North Canterbury town to keep its fire siren after community protest

October 29, 2020

The alarm in Oxford, Canterbury was set to be only used as a back-up.

A North Canterbury fire siren will keep sounding at night after residents in Oxford stepped in to save it from modern technology.

The alarm was set to be used only as a backup as volunteer fire brigades upgrade their alert systems, but thanks to an overwhelming local campaign, it has been saved.

“I actually cried, because I was so emotional about it, yeah, to think that something that means so much to this town and we got it back,” Shona Kidd said.
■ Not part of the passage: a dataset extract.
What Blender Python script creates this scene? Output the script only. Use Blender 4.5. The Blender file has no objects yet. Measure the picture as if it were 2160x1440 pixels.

In many towns around the country, Fire and Emergency New Zealand has moved to a modern system which initially favours pager and text technology to avoid using their siren after 10pm where they can.

The alarm would only sound as a backup, if no one responds within three minutes.

“This is pretty rare that we have a community wanting their siren on at night, normally we get lots of complaints about the siren,” Canterbury Fire Area commander Dave Berry said.

After a trial in Oxford, locals demanded to be disturbed, saying the cell phone reception can't be relied on.

“You have to have it, technology isn't always 100 per cent in some places,” Kidd said.

Their petition gained 950 signatures - half the town's population.

“Our community felt that was the level of cover that they were happy with, and would like to see,” Waimakariri District Mayor Dan Gordon said.

Fire and Emergency say their trials prove the modern method is safe.

“There has been no impact, with the siren being silenced for those three minutes, and it hasn't reduced response time or anything like that,” Berry said.

“It's a bit of a rare occasion, but we will leave the siren going.”